NASA is often viewed as the epitome of big ideas and extreme planning. But sometimes even they go above and beyond, either with incredible improvised fixes, or missions that survived the test of time and then some.
Hubble got glasses
The greatest space telescope astronomers have was almost a giant flop. When the telescope launched in 1991, the pictures it sent back were muddled and far below the predicted quality. It turned out a mirror had been ground to the wrong specifications, leaving Hubble’s vision blurry. NASA had a few short years to figure out a fix before the first servicing mission was due in 1993. Since the mirror was too integral a part to replace in space, scientists did the next best thing – they gave Hubble glasses, in the form of COSTAR, the Corrective Optics Space Telescope Axial Replacement system. Astronauts installed the corrective equipment during a space shuttle servicing mission, and suddenly Hubble could return the eye-catching images it’s so famous for today.
Over time, NASA swapped out the original instruments, replacing them with upgraded devices that included their own corrections so that by 2002, COSTAR was no longer necessary.

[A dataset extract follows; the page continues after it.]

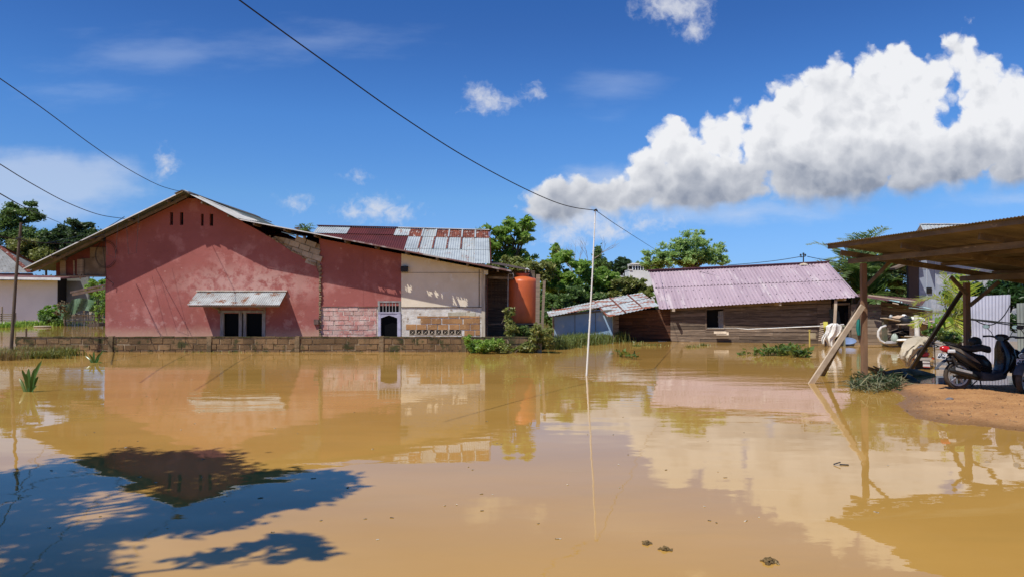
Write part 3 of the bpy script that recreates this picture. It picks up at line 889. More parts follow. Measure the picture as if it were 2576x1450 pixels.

Astronauts brought Hubble’s glasses back to Earth in 2009 to make room for yet more upgraded equipment, the Cosmic Origins Spectrograph.
The telescope managed to take data even during its first few fuzzy years, and it’s predicted to keep working until 2025. Thirty-four years at the same job is impressive for most humans, and they don’t have to operate in space.
Rovers refuse to quit
The Mars Exploration Rover Opportunity had a designated mission duration of about 90 days (technically 90 sols, or martian days). NASA lost contact with the rover on June 10, 2018, after dust storms drained its power. The mission isn’t officially dead yet, but hopes are dimming that the rover will reawaken. But by the time it went quiet it had explored for over 14 years, well over 50 times its original goal. Its twin, Spirit, explored for five years before getting stuck in soft soil. Both massively outlived and outperformed expectations.
By 2015, Opportunity was suffering from a glitchy memory, but mission scientists were able to reformat its brains to keep working anyway. The rover sent back valuable science until the storm descended that finally ended its much extended mission.
With the benefit of time and the experience of Spirit and Opportunity to guide them, engineers built Mars’ newest rover, Curiosity, to last for nearly two years. It’s more than seven years since Curiosity started its adventure, and while it’s still going strong, it still has quite a ways to go to match Opportunity’s records.
Kepler rose from the dead
The Kepler telescope’s hunt for exoplanets, worlds circling stars other than our own sun, was originally a three-year mission. While the telescope performed admirably, its data taught astronomers that stars were a little noisier than expected, meaning Kepler needed more time to accomplish its original goals. Three years in, in April of 2012, the telescope was working like a dream, and so researchers cheerfully granted the telescope a further three years of funding and planet-hunting.
But within three months of receiving its extended mission status, one of Kepler’s four reaction wheels stopped working. These are the wheels that let it point very precisely at its targets in the sky. Since it only needed three wheels to function, the mission continued. Then a second wheel broke the following year, halting the telescope’s work.
For months, scientists tested the wheels, attempting to improvise a solution. They crowd-sourced ideas, reaching out to the scientific community for inspiration, and then tested those plans. Almost a year to the day after the second reaction wheel failed, NASA announced Kepler’s new life as K2. Since the telescope couldn’t point itself accurately anymore, scientists taught the spacecraft a new orbital maneuver, where they let sunlight push the telescope for them. Kepler would now stare out past the edge of the solar system, balanced neatly in a stream of sunbeams. For two more years, K2 continued searching the skies, finding more exoplanets, as well as supernova explosions and tiny asteroids, until it finally ran out of fuel – a problem NASA has not yet learned to solve from afar.